The story of the most influential Alaskan malamute1 in cinema history starts with Marcia Lucas, not her weird-beard husband. In fact, it’s more her story than his in more ways than one. And if you’re looking for the reason why “We named the dog Indiana,” well, spoiler alert: It isn’t here.
Like George (and his parents), Marcia was born in California in the 1940s, and never left for too long – her only foray was Florida, where her dad, an Air Force officer, was stationed for a minute. She happened into a film editing job at a stock-footage library, and met George a few years later working on, of all things, a government-funded documentary about LBJ’s trip to the Far East. They married in 1969 and worked together off-and-on, with Marcia getting her first Oscar nomination for George’s American Graffiti (1973).
This was about the time that Indiana the (female) dog entered the picture, and her first act of inspiration had nothing to do with any fedora’d archaeologist, but rather a Wookiee. “A Malamute is a very large dog—like 130 pounds and bigger than a human being and very long-haired,” Lucas once told Star Wars Galaxy magazine. “Having her with me all the time inspired me to give Han Solo a sidekick who was like a big, furry dog.2 Not quite like a dog, but intelligent.”3
The resulting movie – you know, the one that went from being called Star Wars to Star Wars: Episode IV-A New Hope – won six Oscars, including one for Marcia Lucas … but not George. Mind you, Marcia totally deserved it – her tasks as one of the three editors on the film included cutting the entire climactic Death Star dogfight … and away from her official duties, she had a big influence on a lot of the best story beats.
Marcia also did some editing on Episodes V and VI – and became the one who named that aforementioned archaeologist character, during the making of Raiders of the Lost Ark – before divorcing George and leaving the editing business entirely. In fact, that’s the reason why we may never know where the dog’s name came from – she stopped doing interviews, resurfacing only briefly in 2021 to join the rest of the world in complaining that the sequel trilogy sucks.

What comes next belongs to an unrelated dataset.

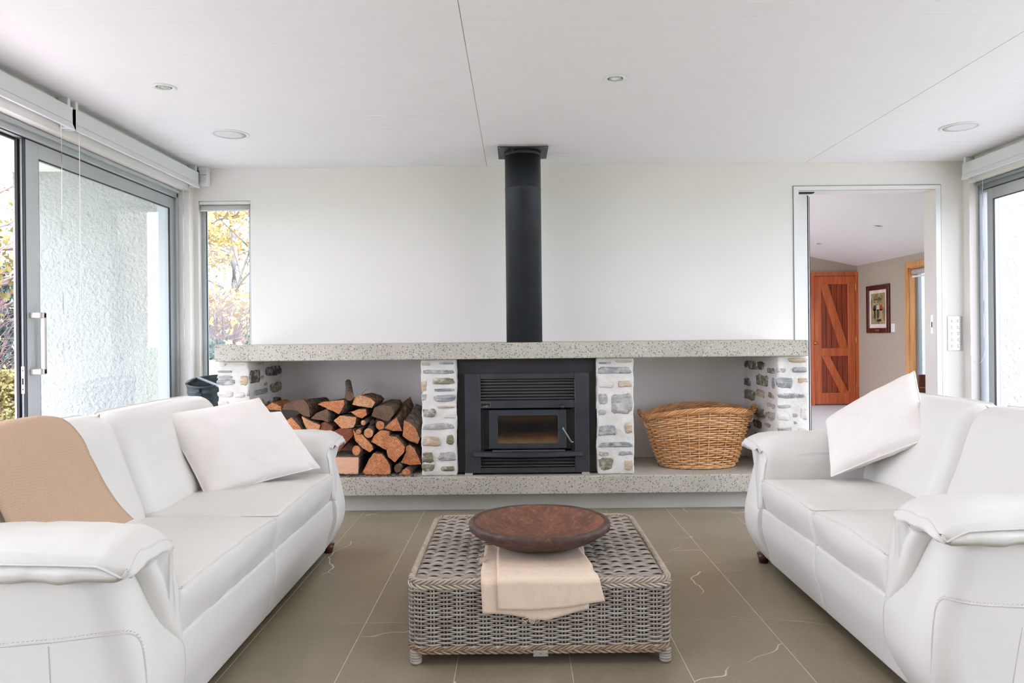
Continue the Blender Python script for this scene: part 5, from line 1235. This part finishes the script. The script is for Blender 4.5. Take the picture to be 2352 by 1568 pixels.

Some other things named for the 19th United State:
- Sung by Robert Preston and then li’l Ron Howard in the 1962 movie version of The Music Man, “Gary, Indiana” is probably the world’s least-funky tribute to the home of the Jackson Five.
- Stretching just a few blocks from 3rd to 7th Avenue in Washington, D.C., Indiana Avenue is confusingly home to a condo complex called The Pennsylvania. Of course, there’s also a town called Indiana, Pennsylvania, and that’s the birthplace of Jimmy Stewart… the star of Mr. Smith Goes to Washington. Did you just get goosebumps?
- Long before stranger things were happening in fictional Hawkins, Indiana, strange things were happening on fictional Eerie, Indiana. “Nobody believes me,” said the teen protagonist during the title sequence on this early-’90s family sci-fi/horror series. “But this is the center of weirdness for the entire planet.”
By the way: at its nearest point, Indiana’s a good 70 miles from Lake Erie… but you know what’s right up against it? PENNSYLVANIA.
- Before you look it up, no, there’s no dog breed named for the Hoosier State. According to the American Kennel Club, the only recognized breeds named for places east of the Mississippi are the Boston Terrier, Carolina Dog, Catahoula Leopard Dog, Chesapeake Bay Retriever, and Treeing Tennessee Brindle. Several of those would also be great band names.
- That’s right: Barf from Spaceballs, played by John Candy, is more faithful to the “source material” than Chewie himself.
- Inspiring a huge intelligent canoid means that Indiana also, by extension, inspired the Ewoks. As the story goes, the Wookiees were originally meant to be the primitive rebel-allies who wrecked the Empire at the end of the trilogy, but Lucas had already established that Chewbacca was anything but a backwoods Luddite, and so he “cut them in half and called them Ewoks.” (though the word is never actually mentioned in Episode VI.)